Tacocopter, a faux Silicon Valley start-up, threw the Internet for a loop these last few days with a website that promised the delivery of tacos via unmanned drone helicopters that accepted orders from a smartphone app.
That combination of the excitement of Terminator films with the flavor of the cherished Mexican meal and the efficiency of the smartphones we’ve all become addicted to was just too perfect, and the Internet couldn’t look away.
Dozens of tech sites and other news outlets from around the world began posting articles on Tacocopter last week.
And it sparked plenty of interest on social networks, too. Tacocopter’s website has 45,000 Facebook likes, and it got plenty of support on Twitter.
“Now THIS is the kind of startup I can get behind,” said one user.
“I hope THESE are the robots that take over the earth,” said comedian Aziz Ansari.
But as Wired wrote, the start-up is completely fake.
“Is this thing for real?” Wired’s Christina Bonnington wrote. “Oh, of course not. Not even close. Tacocopter isn’t a real app or startup. The technical, safety and legal hurdles facing such a taco-delivery system are near insurmountable in today’s environment.”
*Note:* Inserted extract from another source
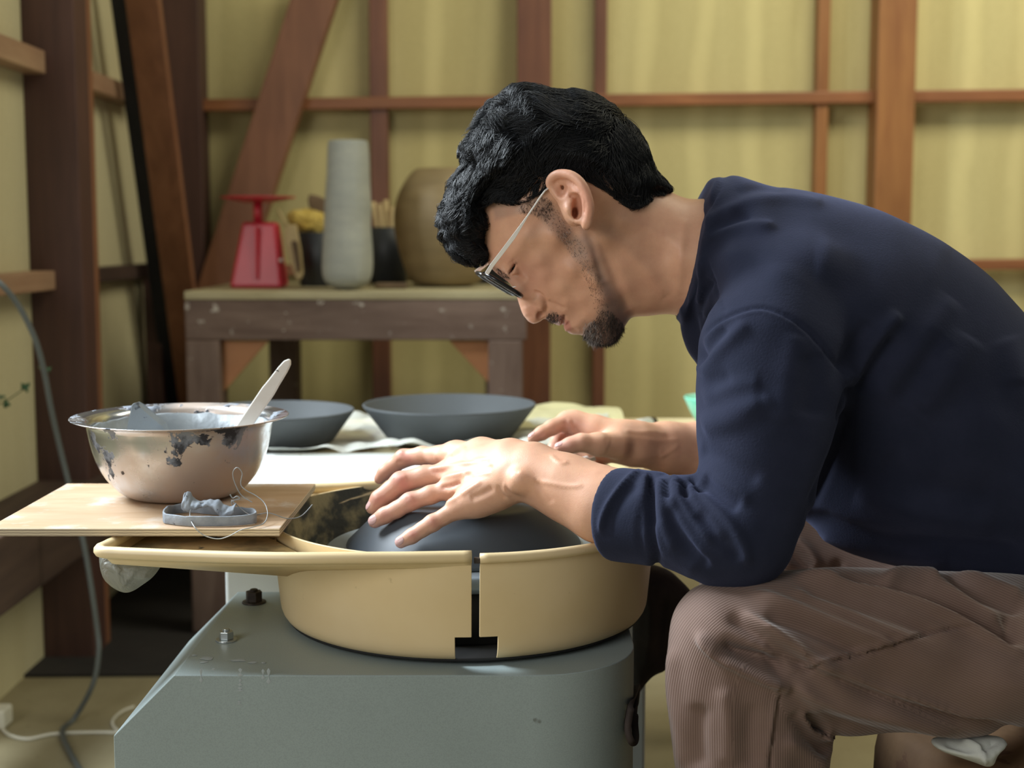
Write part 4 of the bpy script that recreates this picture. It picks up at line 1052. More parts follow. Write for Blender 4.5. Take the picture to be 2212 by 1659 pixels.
# back wall of the shell towards the skull
ear.append(('u', ell(A(1243, 445, 1.362), (.0135, .012, .020)), .006))
er([(1206,424),(1189,400),(1191,386),(1203,377),(1218,375.5),(1234,379),(1250,390),(1262,406),(1270,426),(1274,446),(1272,465),(1268,480)], [.003,.0036,.0036,.0036,.0036,.0038,.0038,.0036,.0034,.0034,.0034,.0036], [-.001,.001,.003,.004,.0045,.005,.005,.005,.004,.003,.002,.001])
er([(1268,478),(1266,489)], [.0042,.0036], .001)
er([(1240,404),(1249,417),(1256,430),(1257,441),(1254,453),(1254,468)], [.0032,.0036,.0036,.0034,.003,.003], [.001,.003,.004,.004,.003,.002])
er([(1240,404),(1224,396)], .003, .0005)
er([(1198,416),(1212,428),(1226,430.5),(1240,429),(1248,424)], [.0022,.0026,.0024,.002,.0018], [0,.001,0,-.002,-.002])
er([(1228,443),(1231,452),(1238,463)], [.0036,.0040,.0030], [.001,.004,.001])
er([(1238,470),(1250,476),(1257,474)], .0030, .0005)
ear.append(('s', ell(A(1247, 447, 1.345), (.0052, .016, .0125)), .002))
ear.append(('s', ell(A(1243, 459, 1.350), (.0034, .022, .0062)), .001))
ear.append(('s', ell(A(1212, 410, 1.353), (.0062, .0085, .0085)), .002))
ear.append(('s', ell(A(1236, 423, 1.347), (.0052, .009, .0028)), .002))
for o, f, k in ear: body.ops.append((o, f, k))
for o, f, k in ear: body.ops.append((o, mir(f), k))
# nostrils
body.sub(ell(A(1166.5, 679.5, 1.436), (.0034, .0045, .0062)), .002)
body.sub(mir(ell(A(1166.5, 679.5, 1.436), (.0034, .0045, .0062))), .002)
# eye slit
def surfY(px, py, y0=1.34, y1=1.46):
    for y in np.arange(y0, y1, .0008):
        if head(A(px, py, y)[None])[0] < 0: return float(y)
    return y1
ey = surfY(1107, 581); eA, eB = A(1100, 591, ey), A(1114, 569, ey)
ed = (eB-eA)/np.linalg.norm(eB-eA); en = np.array([-.25, -.95, 0.]); en -= ed*(en@ed); en /= np.linalg.norm(en); es = np.cross(ed, en)
ER = np.stack([ed, es, en], 1)
body.u(ell((eA+eB)/2+en*.0, (.0085, .0062, .0040), ER), .006)
body.sub(ell((eA+eB)/2+en*.0035, (.0072, .0019, .0075), ER), .0016)
# trunk, hidden under the clothes
body.chain([(A(1560, 560, YC), .060), (A(1660, 620, YC), .080), (A(1950, 850, YC), .10), (A(2280, 1190, YC), .09)], .03)
def limb(pts, k=.02): body.chain([(A(*p[:3]), p[3]) for p in pts], k)
limb([(1660, 640, 1.45, .05), (1690, 680, 1.345, .040), (1660, 870, 1.29, .042), (1600, 1160, 1.235, .036)])
limb([(1660, 640, 1.45, .05), (1665, 650, 1.60, .046), (1660, 1000, 1.66, .036), (1520, 982, 1.62, .036)])
limb([(2280, 1240, YC, .075), (2200, 1400, 1.36, .058), (1660, 1410, 1.225, .030), (1600, 1560, 1.22, .030), (1600, 1900, 1.22, .042), (1600, 2420, 1.22, .034), (1480, 2520, 1.20, .028)])
limb([(2280, 1240, YC, .075), (2200, 1270, 1.54, .058), (1660, 1265, 1.643, .042), (1648, 1700, 1.645, .042), (1640, 2070, 1.64, .034), (1540, 2130, 1.62, .028)])
# ---- near forearm and hand
k1 = 1.0/F
def hp(px, py, Y, rpx): return (A(px, py, Y), rpx*Y/F)
def hchain(pts, k=.008, kk=None): body.chain([hp(*p) for p in pts], k, kk)
hchain([(1600, 1160, 1.235, 70), (1470, 1120, 1.262, 66), (1380, 1108, 1.285, 68)], .02)
hchain([(1400, 1106, 1.285, 68), (1300, 1090, 1.305, 75), (1220, 1052, 1.325, 64), (1150, 1020, 1.345, 56)], .02)
hchain([(1150, 1010, 1.355, 50), (1105, 1005, 1.365, 47)], .018)
hchain([(1150, 1030, 1.335, 46), (1112, 1030, 1.34, 42)], .018)
body.u(ell(A(1122, 1040, 1.315), (.011, .010, .011)), .010)      # ulna head
# palm
hchain([(1100, 985, 1.375, 33), (1040, 980, 1.41, 29), (985, 982, 1.438, 24), (948, 984, 1.452, 20)], .016)
hchain([(1100, 1000, 1.365, 36), (1040, 1006, 1.385, 31), (990, 1014, 1.405, 26), (966, 1020, 1.412, 21)], .016)
hchain([(1095, 1020, 1.355, 38), (1045, 1035, 1.368, 32), (995, 1048, 1.38, 26), (972, 1055, 1.383, 20)], .016)
hchain([(1090, 1045, 1.345, 36), (1050, 1068, 1.348, 31), (1010, 1088, 1.349, 24), (985, 1100, 1.348, 19)], .016)
hchain([(1075, 1062, 1.35, 34), (1040, 1080, 1.35, 28)], .014)
# fingers: points, radius in photo pixels
hchain([(950, 985, 1.452, 20), (912, 984, 1.466, 19), (872, 990, 1.478, 19), (850, 1006, 1.484, 16.5), (832, 1020, 1.488, 15), (820, 1034, 1.49, 12.5)], .007, .005)
hchain([(968, 1022, 1.412, 21), (918, 1028, 1.418, 22), (866, 1042, 1.420, 23), (842, 1062, 1.420, 20), (820, 1078, 1.419, 19), (805, 1097, 1.417, 15)], .007, .005)
hchain([(974, 1056, 1.383, 19), (930, 1069, 1.384, 19.5), (885, 1084, 1.385, 19.5), (857, 1101, 1.387, 17), (832, 1113, 1.389, 17), (810, 1126, 1.390, 15.5)], .007, .005)
hchain([(985, 1101, 1.348, 17), (960, 1116, 1.346, 16.5), (934, 1130, 1.345, 18), (912, 1144, 1.345, 15.5), (890, 1158, 1.345, 15.5), (866, 1171, 1.344, 14)], .007, .005)
# thumb, on the far side of the plate
hchain([(1080, 985, 1.39, 26), (1030, 990, 1.435, 26), (985, 1002, 1.475, 23), (940, 1018, 1.50, 20), (910, 1030, 1.508, 16)], .010, .006)
# ---- far forearm and hand, holding the trimming tool
hchain([(1520, 972, 1.62, 54), (1440, 968, 1.60, 50), (1370, 958, 1.575, 42), (1335, 950, 1.565, 36)], .02)
hchain([(1335, 945, 1.57, 32), (1285, 928, 1.575, 27), (1240, 912, 1.58, 21), (1222, 910, 1.58, 19)], .014)
hchain([(1340, 960, 1.57, 34), (1290, 968, 1.585, 30), (1245, 950, 1.60, 26)], .014)
hchain([(1222, 911, 1.578, 18.5), (1192, 924, 1.565, 16.5), (1170, 936, 1.558, 15), (1151, 947, 1.552, 12)], .006, .004)
hchain([(1330, 962, 1.545, 30), (1292, 960, 1.530, 25), (1255, 956, 1.522, 19), (1232, 962, 1.520, 17), (1209, 968, 1.518, 13)], .010, .005)
hchain([(1240, 925, 1.60, 17), (1205, 945, 1.595, 15), (1196, 968, 1.58, 13), (1215, 985, 1.57, 12)], .006, .004)
hchain([(1285, 975, 1.60, 17), (1255, 985, 1.60, 15), (1258, 1006, 1.58, 13), (1283, 1008, 1.565, 12)], .006, .004)
hchain([(1310, 985, 1.59, 16), (1285, 1000, 1.59, 14), (1288, 1016, 1.57, 12), (1310, 1014, 1.56, 11)], .006, .004)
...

But while one of Tacocopter’s founders, an MIT grad, told Wired she wouldn’t call the start-up a joke, she did tell the Huffington Post that at this point the high-tech delivery company is more of a conversation starter.
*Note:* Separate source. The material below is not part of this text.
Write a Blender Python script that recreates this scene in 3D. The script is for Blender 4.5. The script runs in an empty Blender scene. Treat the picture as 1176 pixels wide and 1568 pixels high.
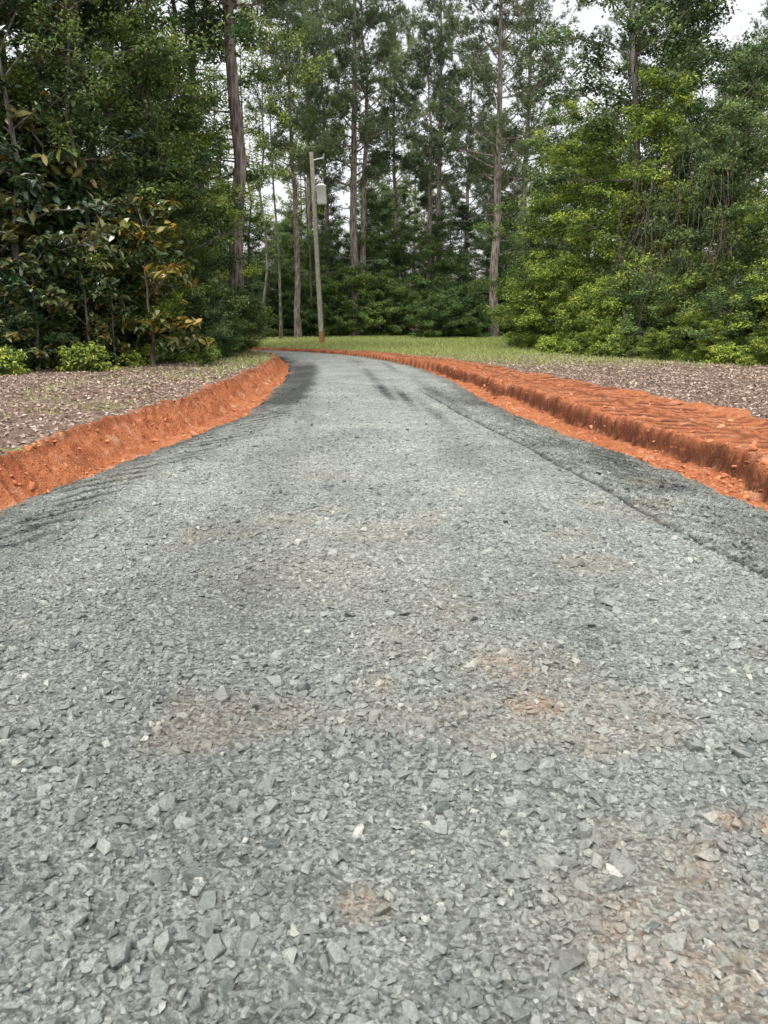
import bpy, bmesh, math
import numpy as np
from mathutils import Vector
R0=np.random.default_rng(7)
scene=bpy.context.scene
# ------------------------------------------------------------ helpers
def make_obj(name,V,groups,attrs=None,mats=(),smooth=False,link=True):
    """groups: list of (faces[n,k], material index)"""
    me=bpy.data.meshes.new(name)
    V=np.asarray(V,dtype=np.float32)
    me.vertices.add(len(V)); me.vertices.foreach_set("co",V.ravel())
    li=[];ls=[];mi=[];c=0
    for F,m in groups:
        F=np.asarray(F,dtype=np.int32)
        if len(F)==0: continue
        n,k=F.shape
        li.append(F.ravel()); ls.append(c+np.arange(n)*k); mi.append(np.full(n,m)); c+=n*k
    li=np.concatenate(li);ls=np.concatenate(ls);mi=np.concatenate(mi)
    me.loops.add(len(li)); me.loops.foreach_set("vertex_index",li.astype(np.int32))
    me.polygons.add(len(ls)); me.polygons.foreach_set("loop_start",ls.astype(np.int32))
    me.polygons.foreach_set("material_index",mi.astype(np.int32))
    me.polygons.foreach_set("use_smooth",np.full(len(ls),smooth))
    for k,a in (attrs or {}).items():
        at=me.attributes.new(k,'FLOAT','POINT'); at.data.foreach_set("value",np.asarray(a,dtype=np.float32))
    for m in mats: me.materials.append(m)
    me.update(calc_edges=True)
    if not link: return me
    ob=bpy.data.objects.new(name,me); scene.collection.objects.link(ob); return ob
def sstep(a,b,x):
    t=np.clip((x-a)/(b-a),0,1); return t*t*(3-2*t)
def _h(i,j,s):
    n=(i*374761393+j*668265263+s*1442695041)&0xffffffff
    n=((n^(n>>13))*1274126177)&0xffffffff
    return ((n^(n>>16))&0xffff)/65535.0
def vnoise(x,y,s=0):
    x=np.asarray(x,float);y=np.asarray(y,float)
    i=np.floor(x).astype(np.int64);j=np.floor(y).astype(np.int64);fx=x-i;fy=y-j
    fx=fx*fx*(3-2*fx);fy=fy*fy*(3-2*fy)
    a=_h(i,j,s);b=_h(i+1,j,s);c=_h(i,j+1,s);d=_h(i+1,j+1,s)
    return a+(b-a)*fx+(c-a)*fy+(a-b-c+d)*fx*fy
def fbm(x,y,s=0,o=4):
    v=0;a=.5;t=0
    for k in range(o):
        v=v+a*vnoise(x*2**k,y*2**k,s+k*17);t+=a;a*=.5
    return v/t
# ------------------------------------------------------------ node helpers
class NT:
    def __init__(s,name):
        s.m=bpy.data.materials.new(name); s.m.use_nodes=True; s.t=s.m.node_tree; s.n=s.t.nodes
        s.n.clear(); s.out=s.n.new('ShaderNodeOutputMaterial')
    def new(s,typ,**kw):
        n=s.n.new(typ)
        for k,v in kw.items(): setattr(n,k,v)
        return n
    def link(s,a,b): s.t.links.new(a,b)
    def val(s,inp,v):
        if isinstance(v,bpy.types.NodeSocket): s.link(v,inp)
        else: inp.default_value=v
    def attr(s,name): return s.new('ShaderNodeAttribute',attribute_name=name).outputs['Fac']
    def pos(s): return s.new('ShaderNodeNewGeometry').outputs['Position']
    def noise(s,scale,detail=4,rough=.6,vec=None):
        n=s.new('ShaderNodeTexNoise'); n.inputs['Scale'].default_value=scale;n.inputs['Detail'].default_value=detail;n.inputs['Roughness'].default_value=rough
        s.link(vec or s.pos(),n.inputs['Vector']); return n.outputs['Fac']
    def voro(s,scale,feature='F1',vec=None,out='Distance'):
        n=s.new('ShaderNodeTexVoronoi',feature=feature); n.inputs['Scale'].default_value=scale
        s.link(vec or s.pos(),n.inputs['Vector']); return n.outputs[out]
    def math(s,op,a,b=0.0,c=0.0,clamp=False):
        n=s.new('ShaderNodeMath',operation=op,use_clamp=clamp); s.val(n.inputs[0],a); s.val(n.inputs[1],b); s.val(n.inputs[2],c); return n.outputs[0]
    def mr(s,v,a,b,c=0.,d=1.):
        n=s.new('ShaderNodeMapRange'); s.val(n.inputs[0],v)
        for i,q in enumerate((a,b,c,d)): n.inputs[i+1].default_value=q
        return n.outputs[0]
    def mix(s,f,a,b,bt='MIX'):
        n=s.new('ShaderNodeMix',data_type='RGBA',blend_type=bt); s.val(n.inputs[0],f)
        for i,q in ((6,a),(7,b)):
            if isinstance(q,(tuple,list)): q=(*q[:3],1)
            s.val(n.inputs[i],q)
        return n.outputs[2]
    def scale(s,col,f):
        n=s.new('ShaderNodeVectorMath',operation='SCALE'); s.val(n.inputs[0],col); s.val(n.inputs['Scale'],f); return n.outputs[0]
    def bump(s,h,dist,strength=1.0,normal=None):
        n=s.new('ShaderNodeBump'); n.inputs['Strength'].default_value=strength;n.inputs['Distance'].default_value=dist
        s.link(h,n.inputs['Height'])
        if normal: s.link(normal,n.inputs['Normal'])
        return n.outputs[0]
    def bsdf(s,col,rough=.8,spec=.3,normal=None,trans=0):
        p=s.new('ShaderNodeBsdfPrincipled'); s.val(p.inputs['Base Color'],(*col[:3],1) if isinstance(col,(tuple,list)) else col)
        s.val(p.inputs['Roughness'],rough); p.inputs['Specular IOR Level'].default_value=spec
        if normal: s.link(normal,p.inputs['Normal'])
        o=p.outputs[0]
        if trans:
            t=s.new('ShaderNodeBsdfTranslucent'); s.val(t.inputs['Color'],col)
            m=s.new('ShaderNodeMixShader'); m.inputs[0].default_value=trans; s.link(o,m.inputs[1]); s.link(t.outputs[0],m.inputs[2]); o=m.outputs[0]
        s.link(o,s.out.inputs['Surface']); return s.m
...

So if it’s not a joke, why isn’t it exactly real? Well the founder, Star Simpson, said it’s federal regulations that are keeping the Tacocopter from being a reality.
“Barack Obama is taco blocking me,” said comedic news anchor Stephen Colbert, who also got in on the coverage.
Federal Aviation Administration regulations currently prevent the use of unmanned aircraft for commercial services.
“Honestly I think it’s not totally unreasonable to regulate something as potentially dangerous as having flying robots slinging tacos over people’s heads,” Simpson said to the Huffington Post.
But this isn’t the first time something that is too good to be true but is just believable enough to write about has hit the Web.
Numerous outlets wrote about an Ohio woman who was suing her ex-boyfriend for tattooing a huge picture of fecal matter on her back after she cheated on him. That one, not surprisingly, turned out to be false.
This blog itself fell for one of these Internet hoaxes just last summer when it reported on a “joke” survey that claimed people with low IQs were more likely to use Internet Explorer as their browser.
“I just want to make it clear that the report released by my company did not suggest that if you use IE that means you have a low IQ, but what it really says is that if you have a low IQ then there are high chances that you use Internet Explorer,” said a blog post for the fake study that has since been removed from the Web.
And who can forget just a little over a year ago when we were tricked into believing that a man with an iPhone, a balloon and a “device” that looks like it was soldered together in a seventh grade tech shop class had hacked one of the video boards in Times Square. That story truly had the Internet in awe, but not soon after it was debunked as a hoax.